The article compares the top 1% to the bottom 20%. One side includes the Bill Gates and Steve Forbes's of the world. The other side includes millions of homeless people who have no jobs, which is no doubt going to bring the numbers down.
"Hey everybody. I'm from New Scientist. It looks like rich people are making more money than they were 30 years ago, but bums haven't increased their wages at all! It's just like gas atoms!"
Oh really? Those numbers aren't economic indicators. You can't prove a point about economics with those numbers, or with a physics analogy.
"Now it seems that while the rich have Pareto's law to thank"
No. They don't. They have our economy to thank. It takes money to make money. When you have it, there are a thousand different ways to make more of it with very little effort. When you aren't already rich, the only way to make money is to work for someone who has it. It is really as simple as that.
Is it fair? No. But it works. The rich invest money in businesses in order to get more money. Because of that, the rest of us can have jobs. You can lobby for equal distribution of wealth, but what happens afterwards? What forces are going to keep things equal?

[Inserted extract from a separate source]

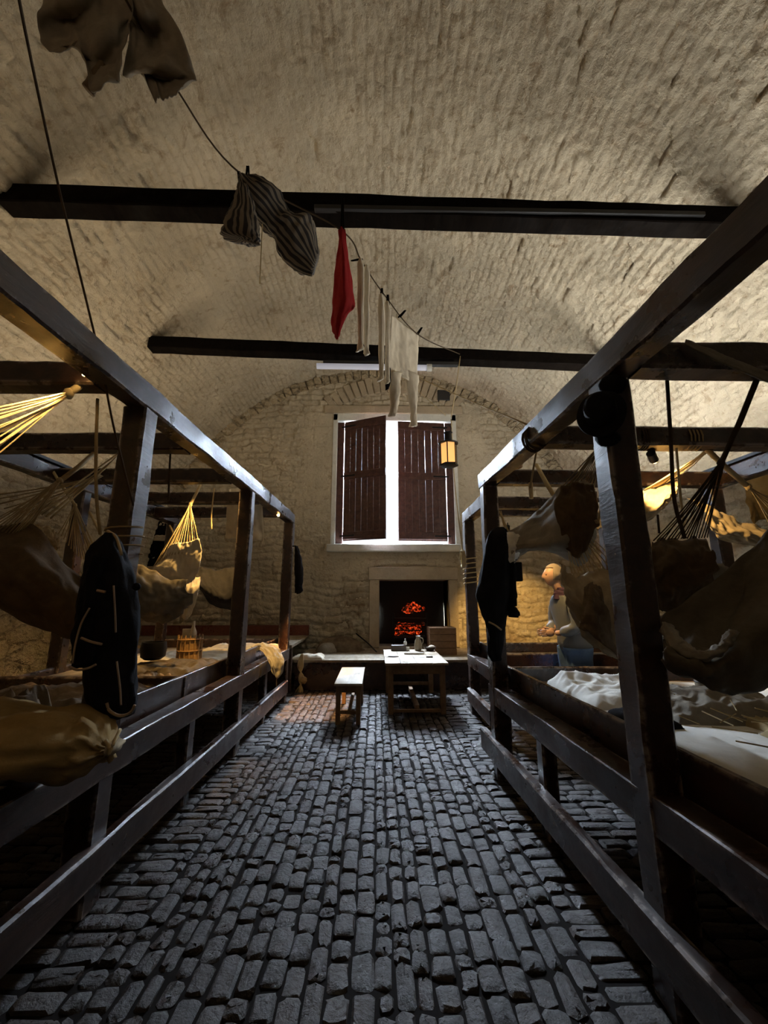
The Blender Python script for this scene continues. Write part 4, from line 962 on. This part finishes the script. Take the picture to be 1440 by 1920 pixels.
# right side
h1 = hammock('grey hammock with a dark open end high between the right posts', [
    R_([(952, 1000), (978, 988), (1010, 955), (1052, 915), (1085, 903), (1114, 912)], 3.3, (.4, .3, .1, -.1, -.2, -.2)), R_([(956, 1018), (985, 1008), (1025, 985), (1070, 950), (1100, 935), (1120, 930)], 3.1, (.4, .25, .1, -.1, -.15, -.15)),
    R_([(960, 1038), (992, 1024), (1035, 1020), (1078, 1005), (1106, 985), (1122, 955)], 3.05, (.4, .25, 0, -.1, -.1, -.1)), R_([(964, 1056), (990, 1032), (1040, 1040), (1085, 1062), (1108, 1020), (1118, 975)], 3.25, (.4, .2, 0, -.1, -.1, -.1))], 'canvas_grey',
    P(1126, 836, Y=2.78), [P(1050, 918, Y=3.15), P(1085, 905, Y=3.1), P(1114, 912, Y=3.1)], P(1130, 815, Y=2.78), 12, seed=11, smat='rope', rr=.014)
mesh('open_end_shade', loft([R_([(1050, 915), (1078, 906), (1110, 910)], 3.02, (.1, -.06, -.05)), R_([(1040, 950), (1080, 945), (1120, 945)], 2.9, (.12, 0, 0)), R_([(1048, 985), (1085, 990), (1120, 975)], 2.88, (.1, 0, 0)), R_([(1062, 1030), (1085, 1045), (1112, 1005)], 2.95, (.05, 0, 0))], 30, 26, .03, 5, .006, 3), M['canvas_brown'], h1, sharp=0)  # brown sheet standing in for the dark inside of the open end
mesh('pale_gather', loft([R_([(950, 998), (968, 1000), (984, 1008)], 3.5, (0, -.05, 0)), R_([(953, 1025), (968, 1022), (980, 1020)], 3.45, (0, -.05, 0)), R_([(956, 1056), (966, 1050), (975, 1036)], 3.5, (0, -.05, 0))], 20, 20, .02, 6, .006, 5), M['white'], h1, sharp=0)
clews(h1, P(938, 960, Y=3.95), [P(955, 998, Y=3.7), P(962, 1015, Y=3.6), P(960, 1050, Y=3.6)], 6)
hammock('brown hammock with a drooping flap beside the tall right post', [
    R_([(1048, 1052), (1070, 1078), (1112, 1074), (1170, 1060)], 2.9), R_([(1052, 1085), (1082, 1110), (1125, 1118), (1182, 1110)], 2.7), R_([(1062, 1120), (1095, 1160), (1135, 1185), (1190, 1200)], 2.62), R_([(1080, 1150), (1100, 1195), (1140, 1228), (1195, 1256)], 2.75)], 'canvas',
    P(1052, 952, Y=3.2), [P(1072, 1075, Y=2.9), P(1110, 1072, Y=2.88), P(1165, 1062, Y=2.88)], P(1006, 872, Y=3.8), 12, seed=12, rr=.02, wr=.035)
o = mesh('brown_flap', loft([R_([(1096, 1100), (1112, 1094), (1125, 1100)], 2.6), R_([(1092, 1150), (1115, 1150), (1140, 1160)], 2.55, (0, -.05, 0)), R_([(1088, 1175), (1120, 1200), (1160, 1235)], 2.58, (0, -.05, 0))], 24, 24, .025, 5, .006, 5), M['blanket'], sharp=0)
tag(o, 'brown cloth flap hanging over the drooping right hammock', 'cloth')
o = mesh('lit_mouth_side', loft([R_([(1062, 1062), (1066, 1064), (1072, 1076)], 3.0), R_([(1064, 1095), (1075, 1100), (1088, 1108)], 3.0, (0, -.04, 0)), R_([(1070, 1116), (1082, 1130), (1094, 1146)], 3.0)], 16, 14, .012, 4, .005, 7), M['white'], sharp=0)  # white sheet standing for the lit side of the hammock mouth
tag(o, 'white side of the drooping hammock mouth, its lit look put into the colour', 'cloth')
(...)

Greed and Apathy are both part of human nature and will always cause an unequal distribution of what ever it is we're after.

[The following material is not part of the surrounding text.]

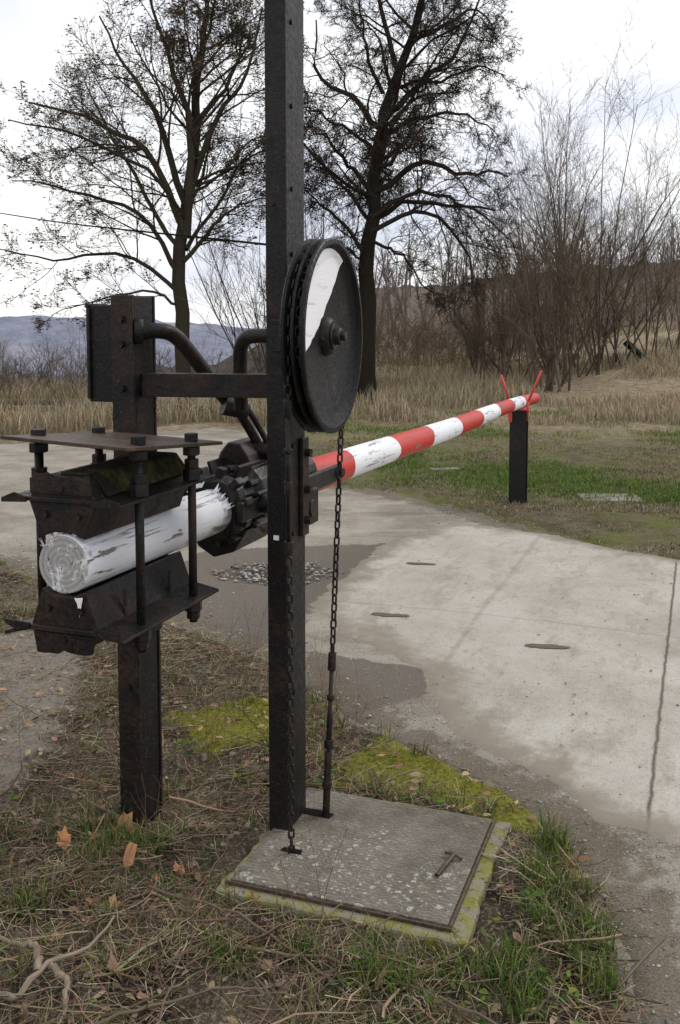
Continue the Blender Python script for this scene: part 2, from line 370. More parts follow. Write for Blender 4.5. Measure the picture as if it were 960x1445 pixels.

Why are rich people so greedy? Beats me. But I will say this: their drive for more of what they already have is what keeps things in motion. Another thing I'll say is that I'm greedy too. I just don't happen to be rich. I wonder how many of the bottom 99 percentile of income earners are any different. Greed is bad, but envy is less helpful than greed.
Sorry, I'm just in an argumentative mood today. Who wants to play Apples to Apples?
It is a bit too simple to reduce the disparity between the rich and the poor to Greed and Apathy. It is far more complex than that. It may not be like gas atoms but it is certainly not as easy as just Greed and Apathy.
I didn't really mean it like that. That would be silly to say that all poor people are apathetic and that all rich people are greedy. I don't think that is the case at all. I meant that no matter what economical system you set up, equal distribution of wealth is hard to do when you consider that some people are more apathetic than others, and some people are more greedy than others. There are other differences that I didn't mention that also come into play, but I highlighted greed and apathy because those are the two things that I think make it difficult to share wealth.
My main point though, was that we shouldn't look at the extremes. The top 1% and bottom 1% should always been thrown out of the equations. If you look at the extremes of anything, you'll always get an incorrect picture of the overall.
That transcends economics.
Sorry. I get really worked up when I'm rebutting articles. I raise my expectations for articles like this. I even thought the article did a poor job of hitting on it's own subject line. The difficulty to share wealth wasn't even discussed in the article. Or did I just miss it?